Given task> Copy the lines of the data below exactly, starting at the first and stopping after the line that contains "structure(fp.build('front_path', M['conc']))"; include no pictures.

Data extract>
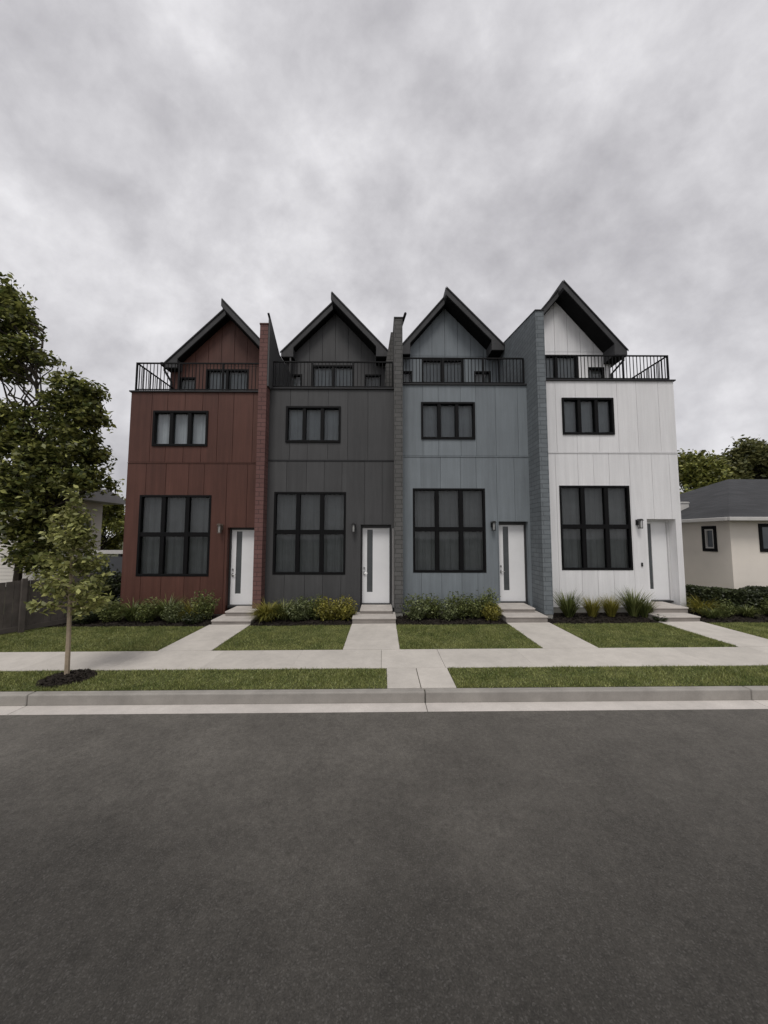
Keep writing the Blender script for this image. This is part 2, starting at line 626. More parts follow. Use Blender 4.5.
# pavement slabs
wj = [-44, -0.02, 1.06]
x = -0.02
while x > -43:
    x -= 1.52
    wj.append(x)
x = 1.06
while x < 43:
    x += 1.52
    wj.append(x)
wj = sorted(w for w in wj if -43.5 < w < 43.5)
sw = MB()
for a, b in zip(wj, wj[1:]):
    gp_ = .006 if (abs(a + .02) < .01 or abs(a - 1.06) < .01) else .0008
    sw.tilted_box(a + gp_, b - .0008, S_WALK0, S_WALK1, -0.06, 0.008)
structure(sw.build('sidewalk', M['conc']))
pk = MB()
pk.tilted_box(0.075, 0.56, S_KERB1 + .004, S_WALK0 - .005, -0.06, 0.009)
pk.tilted_box(0.572, 1.08, S_KERB1 + .004, S_WALK0 - .005, -0.06, 0.009)
structure(pk.build('verge_path', M['conc'], bevel=0.003))

PATHS = [(-4.37, -3.33), (-.77, .34), (3.15, 4.23), (6.99, 8.10)]
for a, b in PATHS:
    fp = MB()
    ys = [S_WALK1 + .005, -2.45, -1.78, -1.09]
    for y0, y1 in zip(ys, ys[1:]):
        fp.tilted_box(a, b, y0 + .0015, y1 - .0015, -0.06, 0.010)
    structure(fp.build('front_path', M['conc']))

# lawns and planting beds
BED = -1.24
LAWNS = [(-40, PATHS[0][0] - .01, -40), (PATHS[0][1] + .01, PATHS[1][0] - .01, 0), (PATHS[1][1] + .01, PATHS[2][0] - .01, 0),
         (PATHS[2][1] + .01, PATHS[3][0] - .01, 0), (PATHS[3][1] + .01, 40, 0)]
for a, b, _ in LAWNS:
    strip('lawn', M['lawn'], a, b, S_WALK1 + .01, BED, 0.0)
    strip('planting_bed', M['mulch'], a, b, BED, 0.3, 0.004)
strip('verge_lawn', M['lawn'], -40, 0.07, S_KERB1 + .005, S_WALK0 - .005, 0.0)
strip('verge_lawn', M['lawn'], 1.09, 40, S_KERB1 + .005, S_WALK0 - .005, 0.0)


def mulch_chips(name, pts, mat):
    n = len(pts)
    a = rng.uniform(0, 2 * np.pi, n)
    l = rng.uniform(.012, .04, n)
    w = rng.uniform(.006, .014, n)
    d = np.stack([np.cos(a), np.sin(a), rng.uniform(-.5, .5, n)], 1)
    s = np.stack([-np.sin(a), np.cos(a), rng.uniform(-.6, .6, n)], 1)
    c = np.asarray(pts)
    v = np.stack([c - d * l[:, None] - s * w[:, None], c + d * l[:, None] - s * w[:, None], c + d * l[:, None] + s * w[:, None],
                  c - d * l[:, None] + s * w[:, None]], 1).reshape(-1, 3)
    f = np.arange(4 * n).reshape(-1, 4)
    o = raw_mesh(name, v, f, mat)
    o['kind'] = 'stuff'
    return o


pts = []
for a, b, _ in LAWNS:
    a, b = max(a, -8.4), min(b, 12.5)
    n = int((b - a) * 1.0 * 900)
    xs, ys = rng.uniform(a, b, n), rng.uniform(BED + .01, -.1, n)
    pts.append(np.stack([xs, ys, .012 + .00734 * xs + rng.uniform(0, .02, n)], 1))
n = 900
rr, aa = .37 * np.sqrt(rng.uniform(0, 1, n)), rng.uniform(0, 2 * np.pi, n)
TREE = (-4.95, -4.38)
xs, ys = TREE[0] + rr * np.cos(aa), TREE[1] + rr * np.sin(aa) * .9
pts.append(np.stack([xs, ys, .012 + .00734 * xs + .025 * (1 - (rr / .37) ** 2)], 1))
mulch_chips('mulch', np.concatenate(pts), M['mulch'])
ring = MB()
vs_, k = [], 28
for i in range(k):
    t = 2 * math.pi * i / k
    r = .37 * (1 + .05 * math.sin(3 * t + 1))
    vs_.append((TREE[0] + r * math.cos(t), TREE[1] + .9 * r * math.sin(t)))
for i in range(k):
    (x0, y0), (x1, y1) = vs_[i], vs_[(i + 1) % k]
    ring.quad((x0, y0, .005 + gz(x0)), (x1, y1, .005 + gz(x1)), (TREE[0], TREE[1], .030 + gz(TREE[0])))
structure(ring.build('mulch_ring', M['mulch']))


def grass_patch(regions, dens):
    V = []
    for x0, x1, y0, y1 in regions:
        n = int((x1 - x0) * (y1 - y0) * dens)
        x = rng.uniform(x0, x1, n)
        y = rng.uniform(y0, y1, n)
        x = x + rng.normal(size=n) * .010
        y = y + rng.normal(size=n) * .012
        keep = ((x - TREE[0]) / .36) ** 2 + ((y - TREE[1]) / .33) ** 2 > rng.uniform(.75, 1.1, n)
        x, y = x[keep], y[keep]
        n = len(x)
        tuft = .75 + .35 * np.sin(x * 3.1 + np.sin(y * 5)) * np.sin(y * 4.3 + 1.7 * np.sin(x * 2.1))
        h = rng.uniform(.018, .05, n) * tuft
        a = rng.uniform(0, 2 * np.pi, n)
        w = rng.uniform(.003, .0065, n)
        lean = rng.uniform(0, .045, n)
        b = rng.uniform(0, 2 * np.pi, n)
        z = .00734 * x
        p0 = np.stack([x - np.cos(a) * w, y - np.sin(a) * w, z], 1)
        p1 = np.stack([x + np.cos(a) * w, y + np.sin(a) * w, z], 1)
        p2 = np.stack([x + np.cos(b) * lean, y + np.sin(b) * lean, z + h], 1)
        V.append(np.stack([p0, p1, p2], 1).reshape(-1, 3))
    V = np.concatenate(V)
    o = raw_mesh('grass', V, np.arange(len(V)).reshape(-1, 3), M['grass'])
    o['kind'] = 'stuff'


reg = []
for a, b, _ in LAWNS:
    reg.append((max(a, -10.5), min(b, 12.5), S_WALK1 + .015, BED + .0))
reg += [(-8.5, 0.06, S_KERB1 + .008, S_WALK0 - .012), (1.1, 8.5, S_KERB1 + .008, S_WALK0 - .012)]
grass_patch(reg, 6500)


# ------------------------------------------------------------------ town houses
def rect_minus(rect, holes):
    out = [rect]
    for hx0, hx1, hz0, hz1 in holes:
        nxt = []
        for x0, x1, z0, z1 in out:
            if hx1 <= x0 or hx0 >= x1 or hz1 <= z0 or hz0 >= z1:
                nxt.append((x0, x1, z0, z1))
                continue
            if hx0 > x0:
                nxt.append((x0, hx0, z0, z1))
            if hx1 < x1:
                nxt.append((hx1, x1, z0, z1))
            a, b = max(x0, hx0), min(x1, hx1)
            if hz0 > z0:
                nxt.append((a, b, z0, hz0))
            if hz1 < z1:
                nxt.append((a, b, hz1, z1))
        out = nxt
    return [r for r in out if r[1] - r[0] > .004 and r[3] - r[2] > .004]


def curtain(mb, x0, x1, z0, z1, y, seed):
    r = random.Random(seed)
    n = max(16, int((x1 - x0) / .012))
    ph, k1, k2 = r.uniform(0, 6), r.uniform(46, 60), r.uniform(17, 25)
    top, bot = [], []
    for i in range(n + 1):
        x = x0 + (x1 - x0) * i / n
        d = .009 * math.sin(k1 * x + ph) + .016 * math.sin(k2 * x + 2 * ph)
        top.append((x, y + d * .7, z1))
        bot.append((x + .01 * math.sin(9 * x), y + d * 1.2, z0))
    b = len(mb.v)
    mb.v += top + bot
    for i in range(n):
        mb.f.append((b + i, b + i + 1, b + n + 1 + i + 1, b + n + 1 + i))


def window(parent, org, x0, x1, z0, z1, cols, rows, yf, gl, cu, name='window', fw=.062, mw=.115, proud=.03, seed=0):
    """frame (the window) > pane, curtain"""
    fr, pn, ct = MB(), MB(), MB()
    ya, yb = yf - proud, yf + .10
    fr.box(x0, x0 + fw, ya, yb, z0, z1)
    fr.box(x1 - fw, x1, ya, yb, z0, z1)
    fr.box(x0 + fw, x1 - fw, ya, yb, z1 - fw, z1)
    fr.box(x0 + fw, x1 - fw, ya, yb, z0, z0 + fw * 1.1)
    ix0, ix1, iz0, iz1 = x0 + fw, x1 - fw, z0 + fw * 1.1, z1 - fw
    pw = (ix1 - ix0 - mw * (cols - 1)) / cols
    for c in range(1, cols):
        xa = ix0 + c * pw + (c - 1) * mw
        fr.box(xa, xa + mw, ya + .012, yb - .002, iz0, iz1)
    if rows == 2:
        zm = iz0 + (iz1 - iz0) * .51
        for c in range(cols):
            xa = ix0 + c * (pw + mw)
            fr.box(xa, xa + pw, ya + .012, yb - .004, zm - .065, zm + .065)
    pn.quad((ix0, yf + .055, iz0), (ix1, yf + .055, iz0), (ix1, yf + .055, iz1), (ix0, yf + .055, iz1))
    # thin sash bead round each light
    curtain(ct, x0 + .01, x1 - .01, z0 + .01, z1 - .01, yf + .17, seed)
    f = fr.build(name, M['frame'], parent, org, bevel=.006)
    pn.build('pane', gl, f, org)
    ct.build('curtain', cu, f, org)
    return f


def lantern(parent, org, x, z, mat, style):
    a = MB()
    a.box(x - .055, x + .055, -.025, -.002, z - .05, z + .11)         # back plate
    a.box(x - .012, x + .012, -.10, -.025, z + .085, z + .105)        # arm
    a.prism([(x - .07, z + .075), (x + .07, z + .075), (x + .03, z + .125), (x - .03, z + .125)], -.17, -.05)   # cap
    a.box(x - .045, x + .045, -.155, -.065, z - .15, z - .125)        # foot
    for sx in (-.045, .033):
        for sy in (-.155, -.077):
            a.box(x + sx, x + sx + .012, sy, sy + .012, z - .125, z + .075)
    o = a.build('wall_lamp', mat, parent, org)
    g_ = MB().tube([(x, -.11, z - .125), (x, -.11, z + .07)], [.030, .034], 10)
    g_.build('lamp_glass', M['lampglass'], o, org, smooth=False)
    return o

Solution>
Keep writing the Blender script for this image. This is part 2, starting at line 626. More parts follow. Use Blender 4.5.
# pavement slabs
wj = [-44, -0.02, 1.06]
x = -0.02
while x > -43:
    x -= 1.52
    wj.append(x)
x = 1.06
while x < 43:
    x += 1.52
    wj.append(x)
wj = sorted(w for w in wj if -43.5 < w < 43.5)
sw = MB()
for a, b in zip(wj, wj[1:]):
    gp_ = .006 if (abs(a + .02) < .01 or abs(a - 1.06) < .01) else .0008
    sw.tilted_box(a + gp_, b - .0008, S_WALK0, S_WALK1, -0.06, 0.008)
structure(sw.build('sidewalk', M['conc']))
pk = MB()
pk.tilted_box(0.075, 0.56, S_KERB1 + .004, S_WALK0 - .005, -0.06, 0.009)
pk.tilted_box(0.572, 1.08, S_KERB1 + .004, S_WALK0 - .005, -0.06, 0.009)
structure(pk.build('verge_path', M['conc'], bevel=0.003))

PATHS = [(-4.37, -3.33), (-.77, .34), (3.15, 4.23), (6.99, 8.10)]
for a, b in PATHS:
    fp = MB()
    ys = [S_WALK1 + .005, -2.45, -1.78, -1.09]
    for y0, y1 in zip(ys, ys[1:]):
        fp.tilted_box(a, b, y0 + .0015, y1 - .0015, -0.06, 0.010)
    structure(fp.build('front_path', M['conc']))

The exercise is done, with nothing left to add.